* start Extracted entries *

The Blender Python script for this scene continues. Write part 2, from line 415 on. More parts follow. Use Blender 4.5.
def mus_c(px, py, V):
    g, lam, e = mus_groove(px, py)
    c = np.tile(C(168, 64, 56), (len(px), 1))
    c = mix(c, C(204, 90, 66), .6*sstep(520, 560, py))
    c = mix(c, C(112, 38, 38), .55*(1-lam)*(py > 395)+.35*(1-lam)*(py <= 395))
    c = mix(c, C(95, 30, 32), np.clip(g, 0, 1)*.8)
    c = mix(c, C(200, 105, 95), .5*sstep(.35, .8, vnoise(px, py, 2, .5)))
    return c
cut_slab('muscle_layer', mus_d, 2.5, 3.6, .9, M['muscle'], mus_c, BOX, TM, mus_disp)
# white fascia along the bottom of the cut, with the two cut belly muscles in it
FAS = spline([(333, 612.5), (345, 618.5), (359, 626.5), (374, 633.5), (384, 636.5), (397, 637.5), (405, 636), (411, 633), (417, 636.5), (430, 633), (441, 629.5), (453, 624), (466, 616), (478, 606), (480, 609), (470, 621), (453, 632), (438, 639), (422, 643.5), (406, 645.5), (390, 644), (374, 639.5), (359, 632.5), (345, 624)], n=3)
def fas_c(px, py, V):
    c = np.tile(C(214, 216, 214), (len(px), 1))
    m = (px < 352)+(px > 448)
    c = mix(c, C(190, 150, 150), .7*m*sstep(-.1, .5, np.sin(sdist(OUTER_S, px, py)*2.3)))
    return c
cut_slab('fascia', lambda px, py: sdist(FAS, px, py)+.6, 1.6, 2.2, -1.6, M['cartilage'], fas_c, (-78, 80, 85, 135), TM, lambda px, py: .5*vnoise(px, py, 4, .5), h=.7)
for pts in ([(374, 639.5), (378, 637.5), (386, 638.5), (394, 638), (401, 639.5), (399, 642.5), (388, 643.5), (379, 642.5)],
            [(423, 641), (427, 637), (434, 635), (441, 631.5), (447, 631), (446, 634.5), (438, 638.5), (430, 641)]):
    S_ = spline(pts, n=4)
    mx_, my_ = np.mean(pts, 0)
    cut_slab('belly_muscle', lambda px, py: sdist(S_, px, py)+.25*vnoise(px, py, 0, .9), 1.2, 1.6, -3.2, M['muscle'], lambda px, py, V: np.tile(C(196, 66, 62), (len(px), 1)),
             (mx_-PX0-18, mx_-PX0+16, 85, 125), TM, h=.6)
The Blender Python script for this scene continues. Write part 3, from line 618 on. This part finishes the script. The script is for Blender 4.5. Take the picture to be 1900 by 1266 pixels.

* end Extracted entries *

What to produce ::
Gather each line of the listing that holds the string "Blender".

Task result ::
The Blender Python script for this scene continues. Write part 2, from line 415 on. More parts follow. Use Blender 4.5.
The Blender Python script for this scene continues. Write part 3, from line 618 on. This part finishes the script. The script is for Blender 4.5. Take the picture to be 1900 by 1266 pixels.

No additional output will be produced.